From 6.00 p.m. on the business day prior to the 41st calendar day after
conditional dealings in the Public Shares have commenced (currently expected
to be 5 January 2022) (the "Warrants Ex Date"), the Public Shares in the
Company are with (cum) rights in respect rights in respect of one-half of a
Public Warrant.  The Public Warrants will not be issued until the 43rd
calendar day after conditional dealings in the Public Shares have commenced
(the "Warrants Admission Date").  Following the Warrants Ex Date, the Public
Shares no longer give any right to (part of) a Public Warrant and the Public
Shares and Public Warrants will trade separately from the Warrants Admission
Date.

Public Shareholders as at 6.00 p.m. on the 42nd calendar day after conditional
dealings in the Public Shares have commenced, being the trading day
immediately prior to the Warrants Admission Date (currently expected to be 6
January 2022) (the "Warrants Record Date"), will be entitled to automatically
receive at 8.00 a.m. on the Warrants Admission Date one-half of a Public
Warrant for each Public Share held at 6.00 p.m. on the Warrants Record Date.

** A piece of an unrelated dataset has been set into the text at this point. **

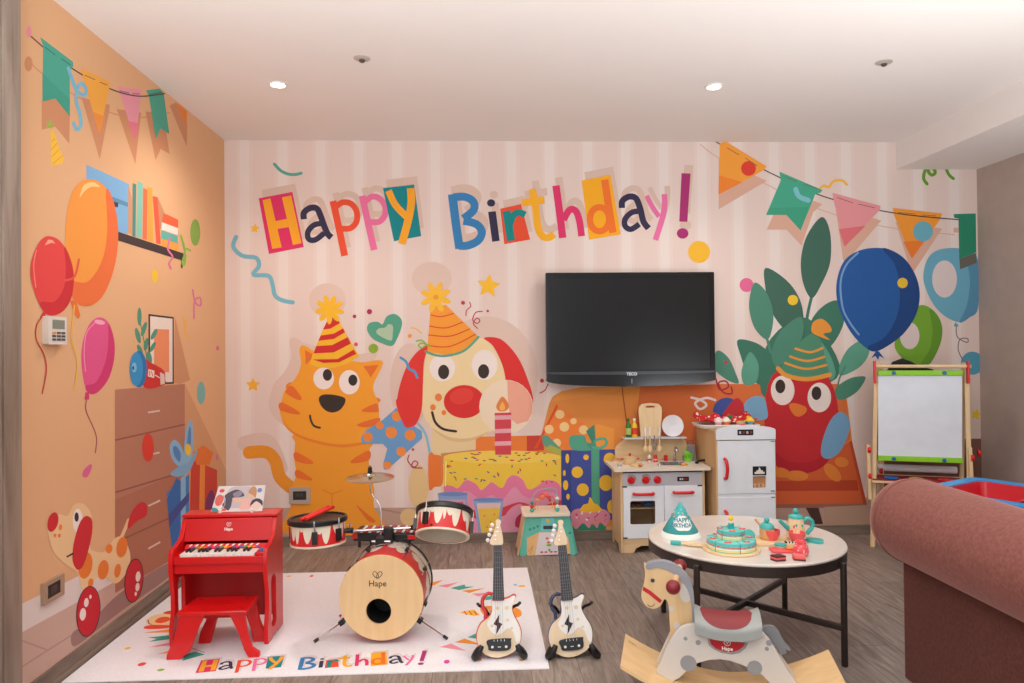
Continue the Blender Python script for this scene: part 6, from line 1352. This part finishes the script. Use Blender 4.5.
q = MB(); q.cyl((hn[0], -.12, hn[1]), (hf[0], .13, hf[1]), .012, PLY, 18); q.build('hand_bar', RH)
for x, y, z in ((hn[0], -.115, hn[1]), (hf[0], .125, hf[1])): MB().ball((x, y, z), .0245, MAR, 28).build('hand_knob', RH)
# saddle
x0, x1 = hp([(322,500)], HN, (600,480,3.363))[0][0]-.004, hp([(540,500)], HN, (600,480,3.363))[0][0]+.002
n_, m_ = 32, 20
def sadz(t): return .284+.022*abs(2*t-1)**2.4
def sad(off, a0, a1, t0, t1, n=n_, m=m_):
    G = []
    for i in range(n+1):
        t = t0+(t1-t0)*i/n; row = []
        for j in range(m+1):
            a_ = a0+(a1-a0)*j/m; up__ = sin(a_) > 0; yy = -(.082+off)*(cos(a_) if up__ else (1 if cos(a_) > 0 else -1)); zz_ = (.030+off)*sin(a_) if up__ else (.036)*sin(a_)
            row.append(V((x0+(x1-x0)*t, .003+yy, sadz(t)+zz_)))
        G.append(row)
    return G
q = MB(); G = sad(0, -1.0, pi+1.0, 0, 1); q.grid([r[::-1] for r in G], mat((160,163,160), .5))
# closed ends
G0 = G[0]; G1 = G[-1]; q.addm(G0+[], [([tuple(range(len(G0)))], mat((160,163,160), .5))]); q.addm(G1+[], [([tuple(range(len(G1)))[::-1]], mat((160,163,160), .5))])
sdl = q.build('saddle', RH, bevel=.006)
q = MB(); cu = []
for i in range(25):
    t = .09+.80*i/24; w_ = (1-abs(2*(i/24)-1)**2.6)**.5; row = []
    for j in range(17):
        a_ = pi/2-(pi/2-.30)*w_*(1-2*j/16)*1.0; a_ = pi/2+(1.28*w_)*(2*j/16-1); bulge = .004*(1-abs(2*j/16-1)**4)*w_+.0008
        row.append(V((x0+(x1-x0)*t, .003-(.082+bulge)*cos(a_), sadz(t)+(.030+bulge)*sin(a_))))
    cu.append(row[::-1])
q.grid(cu, mat((136,44,50), .55)); q.build('seat_cushion', sdl)
# tail
tl = sm(hp([(488,225),(520,214),(560,216),(590,240),(610,280),(640,325),(664,352),(655,362),(630,350),(640,372),(600,380),(570,330),(530,275),(492,250)], HM, hc2), 4); MB().prism(tl, lambda u, v, w: (u, -.009+w, v), .018, mat((128,130,134), .5)).build('tail', RH, bevel=.003)
for s_, (xx, zz_) in enumerate((hp([(250,470)], HM, hc1)[0], hp([(560,340)], HM, hc2)[0])): MB().box((xx-.010, HN+.017-HM, zz_-.05), (xx+.008, HF-.017-HM, zz_-.005), HW).build('cross_rail', RH, bevel=.002)
# bent plywood rocker
YN_, YF_ = HM-.14, HM+.14
lB, lF, rB, rF = hp([(628.5,633.5)], YF_)[0], hp([(617,665)], YN_)[0], hp([(830,648.5)], YF_)[0], hp([(843.6,683)], YN_+.02)[0]
print('rocker tips', lB, lF, rB, rF, 'leg', hp([(656,672),(671,681)], HN))
uL, uR = (lB[0]+lF[0])/2, (rB[0]+rF[0])/2; cxr = (uL+uR)/2; Lr = (uR-uL)/2
ztl = (lB[1]+lF[1])/2; ztr = (rB[1]+rF[1])/2
q = MB(); prof = []
def zr(t): return .058+((ztl if t < 0 else ztr)-.058)*abs(t)**1.8
N_ = 40
up_ = [(cxr+Lr*(2*k/N_-1), zr(2*k/N_-1)) for k in range(N_+1)]; lo_ = [(u, max(v-.012, .0006)) for u, v in up_][::-1]
q.prism(up_+lo_, lambda u, v, w: (u, YN_-HM+w, v), YF_-YN_, PLY); rk = q.build('rocker_board', RH, bevel=.004)
for y_ in (YN_-HM+.03, YF_-HM-.055):
    arc = [(cxr+Lr*(1.5*k/20-.75), zr(1.5*k/20-.75)-.0115) for k in range(21)]; low_ = [(u, .0006+.085*abs((u-cxr)/(Lr*.75))**2.2) for u, v in arc][::-1]
    MB().prism(arc+[(u, min(v, zr((u-cxr)/Lr)-.013)) for u, v in low_], lambda u, v, w: (u, y_+w, v), .025, PLY).build('rocker_runner', RH, bevel=.002)
q = MB(); lgp = (cxr-Lr*.93, zr(-.93)); text_mesh('Hape', .014, mat((150,120,90), .5), q, lambda u, v, w: (cxr-Lr*.92+u, YF_-HM-.05+v, zr(-(.92-u/Lr))+.0008), bold=.0003); q.build('logo', rk)

# ================================================================ sofa
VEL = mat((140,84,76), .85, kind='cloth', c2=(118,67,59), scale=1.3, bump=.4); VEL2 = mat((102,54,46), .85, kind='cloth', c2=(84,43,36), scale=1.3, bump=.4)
SX, SY = 1.525, 2.60
So = thing('sofa', 'dusty pink velour sofa with rolled arm in right foreground', 'sofa', (SX, SY, 0))
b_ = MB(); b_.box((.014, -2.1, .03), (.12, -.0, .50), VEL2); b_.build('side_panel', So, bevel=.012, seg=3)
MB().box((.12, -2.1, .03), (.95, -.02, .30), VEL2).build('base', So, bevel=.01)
MB().box((.13, -2.0, .30), (.95, -.04, .44), VEL).build('seat_cushion', So, bevel=.04, seg=4)
r_ = .152; zc2 = .616; pr2 = []; pr2 = [(0,.035),(.04,.034),(.09,.026),(.125,.012),(.143,-.006),(r_-.003,-.030),(r_,-.06),(r_,-2.15),(0,-2.15)]
ax = .035
q = MB(); q.lathe([(a_, -z_) for a_, z_ in pr2[::1]], VEL, 48, (ax, 0, zc2), RX(pi/2), cap=False); arm_ = q.build('rolled_arm', So, ang=60)
MB().torus((ax, -.055, zc2), r_, .0032, mat((130,78,70), .8), RX(pi/2), 64, 8).build('piping', arm_)
MB().box((.80, -2.1, .30), (1.0, -.02, .62), VEL).build('backrest', So, bevel=.05, seg=4)
for x, y in ((.05,-.08),(.90,-.08),(.05,-2.0),(.90,-2.0)): MB().lathe([(.018,0),(.022,.03),(0,.03)], DK, 16, (x, y, 0)).build('foot', So)

# ================================================================ play table behind the sofa
PZ = .625; cA = onZ(974, 477.5, PZ); cB = onZ(930, 486.5, PZ); d_ = (cB-cA).normalized(); n2 = V((-d_.y, d_.x, 0)); n2 = n2 if n2.x > 0 else -n2
n2 = V((d_.y*-1, d_.x, 0)); 
if n2.y > 0: n2 = -n2
Lw = .50; Ld = .56; ang_ = math.atan2(d_.y, d_.x)
Pt = thing('sand_water_table', 'blue plastic play table with red tray behind the pink sofa arm', 'play table', (cA.x, cA.y, 0), ang_)
sgn = 1 if MX.Rotation(-ang_, 3, 'Z') @ n2 != None and (MX.Rotation(-ang_, 3, 'Z') @ n2).y > 0 else -1
BLU = mat((30,140,210), .35); RDP = mat((196,26,40), .3)
def lo2(u, v, z): return (u, v*sgn, z)
oo = rrect(-.02, -.02, Lw, Ld, .05, 6); ii = rrect(.045, .045, Lw-.065, Ld-.065, .03, 6)
MB().prism(oo, lambda u, v, w: lo2(u, v, PZ-.035+w), .035, BLU, holes=[ii[::-1]]).build('rim', Pt, bevel=.010, seg=3)
q = MB(); q.prism(rrect(.03, .03, Lw-.05, Ld-.05, .03), lambda u, v, w: lo2(u, v, PZ-.12+w), .012, BLU); q.build('basin', Pt)
i1 = rrect(.052, .052, Lw-.072, Ld*.62, .03, 6); i2 = rrect(.075, .075, Lw-.095, Ld*.62-.02, .02, 6)
q = MB(); q.grid([[V(lo2(a_[0], a_[1], PZ-.004)), V(lo2(b_[0], b_[1], PZ-.005)), V(lo2(c_[0], c_[1], PZ-.10)), V(lo2(Lw*.45, Ld*.32, PZ-.10))] for a_, b_, c_ in zip(rrect(.040,.040,Lw-.060,Ld*.62+.012,.035,6), i1, i2)], RDP, closed_u=True); q.build('red_tray', Pt, solid=.003)
for u, v in ((.05,.05),(Lw-.08,.05),(.05,Ld-.1),(Lw-.08,Ld-.1)): MB().cyl(lo2(u, v, 0), lo2(u, v, PZ-.04), .024, BLU, 20).build('leg', Pt)

# ================================================================ easel
EY = 4.40; PINE = mat((232,204,160), .5, kind='woodz', c2=(222,190,144)); PINEX = mat((232,204,160), .5, kind='woodx', c2=(222,190,144)); LIME = mat((142,210,20), .4); BLD = mat((20,110,200), .35)
EO = onZ(872.8, 547, 0); EYAW = rad(-20); ER = MX.Rotation(EYAW, 3, 'Z')
Ea = thing('easel', 'wooden drawing easel with whiteboard and lime green rails by right wall', 'easel', EO, EYAW)
def ep(px, py, dy=0): return ER.inverted() @ (onP(px, py, EO+ER @ V((0, dy, 0)), ER @ V((0, 1, 0)))-EO)
Lb, Lt = ep(872.8, 547), ep(877, 363, .10); Rb_ = ep(971, 543); Rt = ep(966.5, 363, .10)
def bar(a, b, w, d, m, nm, par=None, bevel=.002):
    a, b = V(a), V(b); L_ = (b-a); q = MB(); R = L_.to_track_quat('Z', 'Y').to_matrix(); 
    q.cbox((a+b)/2, (w, d, L_.length), m, R); return q.build(nm, par or Ea, bevel=bevel)
for b_, t_ in ((Lb, Lt), (Rb_, Rt)):
    bar(V((b_.x, 0, .0)), V((t_.x, .10, t_.z)), .026, .018, PINE, 'front_leg'); 
lx, rx_ = Lb.x, Rb_.x
for x in (Lt.x+.03, Rt.x-.01): bar((x, .25, .0), (x, .125, Lt.z), .024, .018, PINE, 'rear_leg')
# lower uprights holding the tray
zt2 = ep(873, 445, .03).z; 
for x in (lx-.012, rx_+.012): bar((x, .012, ep(873,500).z), (x, .045, zt2), .020, .034, PINE, 'side_post')
for px, py, dy in ((870.5,450,.03),(871,476,.02),(971,458,.02),(977.5,453,.10),(882.5,470.5,.15)):
    p = ep(px, py, dy); q = MB(); q.lathe([(.020,0),(.020,.012),(.014,.018),(0,.018)], mat((220,30,34), .35), 22, p, RY(-pi/2 if px < 900 else pi/2) @ RZ(0)); q.build('red_knob', Ea)
# top roller and brackets
ra, rb = ep(874, 366.3, .06), ep(971, 366.3, .06); MB().cyl(ra, rb, .0105, PINEX, 18).build('paper_rod', Ea)
for px, w_ in ((874.5, .024), (967.8, .030)): 
    a_, b_ = ep(px, 361, .055), ep(px+.5, 383.5, .055); bar(a_, b_, w_, .014, mat((214,30,36), .35), 'red_bracket')
# board
c4 = [ep(878,371.5,.085), ep(961.8,371.5,.085), ep(961.8,464,.03), ep(878,457.5,.03)]
c4[2].z = c4[3].z = (c4[2].z+c4[3].z)/2; c4[0].z = c4[1].z = (c4[0].z+c4[1].z)/2
def brd(u, v, w): a_ = c4[3].lerp(c4[2], u); b_ = c4[0].lerp(c4[1], u); return a_.lerp(b_, v)+V((0, -w, w*.1))
MB().prism([(0,0),(1,0),(1,1),(0,1)], lambda u, v, w: brd(u, v, w*.008), 1, mat((226,233,245), .25)).build('whiteboard', Ea)
for v0, v1 in ((.955, 1.01), (-.012, .045)):
    o = MB().prism([(-.004,v0),(1.004,v0),(1.004,v1),(-.004,v1)], lambda u, v, w: brd(u, v, .008+w*.012), 1, LIME).build('green_rail', Ea, bevel=.002)
    for u in (.185, .785): q = MB(); q.lathe([(.011,0),(.011,.010),(.006,.014),(0,.014)], BLD, 18, brd(u, (v0+v1)/2, .020), RX(pi/2)); q.build('blue_knob', o)
q = MB(); q.prism([(0,0),(1,0),(1,1),(0,1)], lambda u, v, w: brd(u, v, -.012+w*.008), 1, mat((40,38,38), .6)); q.build('chalkboard', Ea)
# tray with cups, paper roll
ty0 = ep(873, 480).z
bar((lx-.006, -.03, ty0-.004), (rx_+.006, -.03, ty0-.004), .026, .012, PINEX, 'tray_rail'); bar((lx, .20, ty0), (rx_, .20, ty0), .022, .012, PINEX, 'tray_rail')
MB().box((lx+.01, -.025, ty0-.004), (rx_-.01, .19, ty0+.004), mat((150,36,44), .5)).build('tray_board', Ea)
MB().cyl((lx+.03, .16, ty0+.055), (rx_-.03, .16, ty0+.055), .022, mat((230,228,232), .7), 24).build('paper_roll', Ea)
for px, c3, nm in ((891.5, BLD, 'b'), (917, mat((244,200,30), .4), 'y'), (946, mat((222,40,40), .4), 'r')):
    p = ep(px, 477.5, .04); q = MB(); q.lathe([(.030,-.012),(.040,.004),(.042,.007),(.038,.010),(.026,.004),(.0,.004)], c3, 30, (p.x, .05, ty0+.004), cap=False); q.build('paint_pot', Ea)
# ================================================================ light
w = bpy.data.worlds.new('world'); S.world = w; w.use_nodes = True
bg = w.node_tree.nodes['Background']; bg.inputs[0].default_value = (.93, .95, 1, 1); bg.inputs[1].default_value = .5
def area(name, loc, look, size, power, col, sy=None, spread=pi):
    l = bpy.data.lights.new(name, 'AREA'); l.energy = power; l.color = col; l.size = size; l.spread = spread
    if sy: l.shape = 'RECTANGLE'; l.size_y = sy
    o = bpy.data.objects.new(name, l); COL.objects.link(o); o.location = loc
    o.rotation_euler = (V(look)-V(loc)).to_track_quat('-Z', 'Y').to_euler(); return o
def spot(name, loc, power, col, size=1.9, r=.035):
    l = bpy.data.lights.new(name, 'SPOT'); l.energy = power; l.color = col; l.spot_size = size; l.spot_blend = .8; l.shadow_soft_size = r
    o = bpy.data.objects.new(name, l); COL.objects.link(o); o.location = loc; return o
WARM = (1, .90, .80)
for px, py in ((278,84),(714,86)):
    p = ceil_at(px, py); spot('downlight', (p.x, p.y, HC-.02), 34, (1,.92,.84), 2.6)
for x, y in ((-.7,1.5),(1.4,1.5),(-.7,-.3),(1.4,-.3)): spot('downlight', (x, y, HC-.02), 9, WARM, 2.6)
area('daylight_fill', (-.6,-1.5,1.4), (.3,3,1.2), 3.2, 28, (.93,.98,1), 1.8)  # broad soft fill added from behind the camera, no window built
area('ceiling_bounce_fill', (-.7,.45,1.2), (-.7,.451,2.6), .9, 120, (.92,.98,1), .9)  # unseen fill added to bounce light off the ceiling at left
area('ceiling_bounce_fill', (2.1,1.5,.75), (2.1,1.501,2.6), .8, 62, (.92,.98,1), .8)  # second added bounce, brightens ceiling and beam on the right
S.view_settings.view_transform = 'Standard'; S.view_settings.look = 'None'; S.view_settings.gamma = 1; S.view_settings.use_curve_mapping = False
S.view_settings.exposure = 0.17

Only Public Shareholders as at 6.00 p.m. on the Warrants Record Date will be
entitled to automatically receive the Public Warrants and, accordingly, any
person who disposes of their Public Shares prior to the Warrants Record Date
or acquires their Public Shares after the Warrants Record Date will have no
automatic right to receive any Public Warrants.

Unless the parties agree otherwise, a buyer of Public Shares assumes the
benefit of the (part of) a Public Warrant when trading ahead of the Warrants
Ex Date and the selling party would need to pass the benefit on to the buyer
if the seller is still the recorded owner at the Warrants Record Date.
Likewise a seller of Public Shares retains the benefit of the (part of) a
Public Warrant if execution takes place on the Warrants Ex Date or later.  If
the buyer is already the registered owner at Warrants Record Date it would in
turn would need to pass the benefit back to the seller.